Wenders quería filmar una película sobre Pina Bausch desde hacía tiempo. Admiraba su capacidad para entender el diálogo entre el alma y el cuerpo. El cineasta la reconoció pronto como una de las grandes artistas del siglo XX, uno de lo creadores que penetró más hondo en el espíritu humano. “Nadie leyó el lenguaje del cuerpo humano como ella,” ha dicho. El alma que habla por los brazos, las piernas y la cintura. Recuerdos alojados en cadencias. Pina Bausch le mostró a Wenders el tesoro del cuerpo, la expresividad del movimiento. El director de Paris, Texas conoció su trabajo en contra de su voluntad. No era una persona cercana a la danza pero por casualidad asistió a una función en Venecia que le cambió la vida. No llegaba a entender por qué lo conmovía el baile de Pina hasta las lágrimas pero se daba cuenta de que el encuentro con su arte era esencial. Desde ese momento quiso filmarla y se lo propuso de inmediato, pero no sabía cómo podría hacerle justicia con su cámara. Sentía que el lente levantaba una pared y que era incapaz de captar la corporeidad, la energía del baile. Veinticinco años incubó la idea de filmarla. Cuando vio los adelantos de la tercera dimensión se dio cuenta que tenía ya el instrumento: finalmente podía romper la barrera del cine y registrar la presencia del cuerpo.
Poco antes del inicio de las grabaciones, la coreógrafa murió. El proyecto no se canceló pero cambió radicalmente. Se volvió una ceremonia de dolor fresco. Una especie de documental de cuerpo presente. La cinta no solamente registra el trabajo de la coreógrafa sino su marca en la vida de los bailarines quienes la evocan en su danza y con palabras para rendirle gratitud.

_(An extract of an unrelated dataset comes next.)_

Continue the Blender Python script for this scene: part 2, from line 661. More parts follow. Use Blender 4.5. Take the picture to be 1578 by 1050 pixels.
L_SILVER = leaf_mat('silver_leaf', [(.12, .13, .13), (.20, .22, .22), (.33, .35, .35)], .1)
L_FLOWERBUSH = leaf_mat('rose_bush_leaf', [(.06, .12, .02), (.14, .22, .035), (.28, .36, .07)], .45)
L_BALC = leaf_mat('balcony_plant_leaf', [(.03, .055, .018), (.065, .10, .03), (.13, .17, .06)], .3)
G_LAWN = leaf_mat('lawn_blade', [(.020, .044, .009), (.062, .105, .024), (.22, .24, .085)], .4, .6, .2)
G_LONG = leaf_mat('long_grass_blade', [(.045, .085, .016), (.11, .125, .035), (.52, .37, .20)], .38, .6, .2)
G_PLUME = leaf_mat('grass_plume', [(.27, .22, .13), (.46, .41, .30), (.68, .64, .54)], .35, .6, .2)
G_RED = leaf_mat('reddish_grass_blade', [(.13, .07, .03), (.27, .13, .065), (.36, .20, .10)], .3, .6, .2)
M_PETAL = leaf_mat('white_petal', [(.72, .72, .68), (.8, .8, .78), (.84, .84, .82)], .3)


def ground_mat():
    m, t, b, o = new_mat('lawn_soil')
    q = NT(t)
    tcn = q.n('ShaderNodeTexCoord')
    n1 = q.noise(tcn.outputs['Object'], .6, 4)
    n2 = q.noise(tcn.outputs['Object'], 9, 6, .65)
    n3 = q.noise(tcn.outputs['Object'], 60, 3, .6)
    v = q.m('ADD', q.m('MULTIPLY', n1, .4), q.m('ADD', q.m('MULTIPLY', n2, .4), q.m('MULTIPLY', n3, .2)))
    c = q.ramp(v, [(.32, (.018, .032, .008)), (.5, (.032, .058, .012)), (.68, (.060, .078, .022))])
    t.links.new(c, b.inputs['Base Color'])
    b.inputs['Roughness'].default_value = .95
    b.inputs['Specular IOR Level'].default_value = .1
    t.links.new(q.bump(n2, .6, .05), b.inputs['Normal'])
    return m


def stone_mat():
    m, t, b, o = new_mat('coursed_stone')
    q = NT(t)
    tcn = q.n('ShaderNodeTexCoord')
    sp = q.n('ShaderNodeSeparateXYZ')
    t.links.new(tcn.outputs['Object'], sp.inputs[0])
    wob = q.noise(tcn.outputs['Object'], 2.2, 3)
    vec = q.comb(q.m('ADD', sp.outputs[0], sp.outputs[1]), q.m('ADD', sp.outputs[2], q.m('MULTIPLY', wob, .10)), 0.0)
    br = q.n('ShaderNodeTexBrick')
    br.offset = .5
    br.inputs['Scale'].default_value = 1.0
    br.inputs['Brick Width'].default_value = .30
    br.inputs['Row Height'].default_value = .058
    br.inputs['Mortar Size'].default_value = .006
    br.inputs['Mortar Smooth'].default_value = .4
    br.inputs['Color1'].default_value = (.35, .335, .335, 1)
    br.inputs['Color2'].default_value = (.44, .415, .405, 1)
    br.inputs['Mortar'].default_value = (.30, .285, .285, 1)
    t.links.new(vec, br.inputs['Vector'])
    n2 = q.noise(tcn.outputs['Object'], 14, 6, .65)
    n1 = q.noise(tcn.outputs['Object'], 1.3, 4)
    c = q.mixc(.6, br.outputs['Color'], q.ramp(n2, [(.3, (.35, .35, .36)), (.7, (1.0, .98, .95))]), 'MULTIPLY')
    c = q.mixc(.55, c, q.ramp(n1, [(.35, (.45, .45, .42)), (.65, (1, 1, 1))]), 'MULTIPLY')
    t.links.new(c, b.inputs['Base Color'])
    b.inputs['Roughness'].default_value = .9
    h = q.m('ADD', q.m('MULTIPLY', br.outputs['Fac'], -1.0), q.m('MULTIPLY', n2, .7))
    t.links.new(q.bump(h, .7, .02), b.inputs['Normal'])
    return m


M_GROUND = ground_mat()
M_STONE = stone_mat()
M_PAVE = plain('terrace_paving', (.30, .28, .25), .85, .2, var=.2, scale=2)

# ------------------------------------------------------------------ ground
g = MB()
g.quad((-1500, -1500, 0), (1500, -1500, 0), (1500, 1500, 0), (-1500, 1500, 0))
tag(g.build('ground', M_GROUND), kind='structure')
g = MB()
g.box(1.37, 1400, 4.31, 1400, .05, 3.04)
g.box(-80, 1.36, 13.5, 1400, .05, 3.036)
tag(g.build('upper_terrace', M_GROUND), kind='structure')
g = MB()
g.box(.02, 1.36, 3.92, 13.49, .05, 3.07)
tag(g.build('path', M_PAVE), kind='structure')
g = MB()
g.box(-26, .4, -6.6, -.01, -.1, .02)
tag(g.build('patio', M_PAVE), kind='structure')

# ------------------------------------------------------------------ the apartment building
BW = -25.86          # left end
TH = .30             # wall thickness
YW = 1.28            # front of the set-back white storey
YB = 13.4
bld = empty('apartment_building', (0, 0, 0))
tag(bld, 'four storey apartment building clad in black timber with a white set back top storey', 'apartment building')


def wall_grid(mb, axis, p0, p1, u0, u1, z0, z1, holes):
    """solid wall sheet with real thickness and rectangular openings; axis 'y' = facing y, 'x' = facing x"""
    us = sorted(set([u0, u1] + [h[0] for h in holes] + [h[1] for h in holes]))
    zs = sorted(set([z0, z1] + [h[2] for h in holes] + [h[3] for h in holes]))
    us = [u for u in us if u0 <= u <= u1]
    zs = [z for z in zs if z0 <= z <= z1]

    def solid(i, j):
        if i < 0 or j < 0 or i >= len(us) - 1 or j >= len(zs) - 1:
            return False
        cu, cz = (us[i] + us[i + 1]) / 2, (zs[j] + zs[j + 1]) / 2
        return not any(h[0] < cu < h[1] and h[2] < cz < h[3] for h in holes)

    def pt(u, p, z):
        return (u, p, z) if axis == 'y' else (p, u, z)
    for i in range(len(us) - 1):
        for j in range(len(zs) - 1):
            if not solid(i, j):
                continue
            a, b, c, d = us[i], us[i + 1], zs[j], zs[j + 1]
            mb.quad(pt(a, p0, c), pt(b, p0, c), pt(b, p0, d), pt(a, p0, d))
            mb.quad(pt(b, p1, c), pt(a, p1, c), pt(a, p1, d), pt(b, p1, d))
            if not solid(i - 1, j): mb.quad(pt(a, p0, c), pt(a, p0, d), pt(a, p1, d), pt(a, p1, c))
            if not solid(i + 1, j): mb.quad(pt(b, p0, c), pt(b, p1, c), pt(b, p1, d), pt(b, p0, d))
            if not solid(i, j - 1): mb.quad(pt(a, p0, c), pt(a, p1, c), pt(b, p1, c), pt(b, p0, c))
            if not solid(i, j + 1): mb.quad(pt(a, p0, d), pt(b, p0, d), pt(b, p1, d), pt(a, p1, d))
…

El documental no cuenta ninguna historia pero capta, en sus breves cuentos, las epopeyas de la emoción humana. Lo primordial no requiere palabras: el amor y el deseo, la frustración y la crueldad, la pérdida, la soledad, el dolor. Cuerpos de todas las edades tocando con la piel todos los elementos, viviendo en su movimiento todas las emociones. El cuerpo retoza con agua, es amarrado a una cuerda de perro sin poder escapar, cuelga de otro cuerpo, se desploma como tabla, se enrosca y gesticula, recibe paletazos de tierra, es manoseado y acariciado con ternura. A veces más gesto que baile, su coreografía brota de la vida misma de sus bailarines. La coreógrafa invitaba a cada uno a buscar, a perderse, a zambullirse en su experiencia. Enloquece un poco más, sorpréndeme. No me importa tanto cómo se mueve la gente, decía: me importa lo que los conmueve.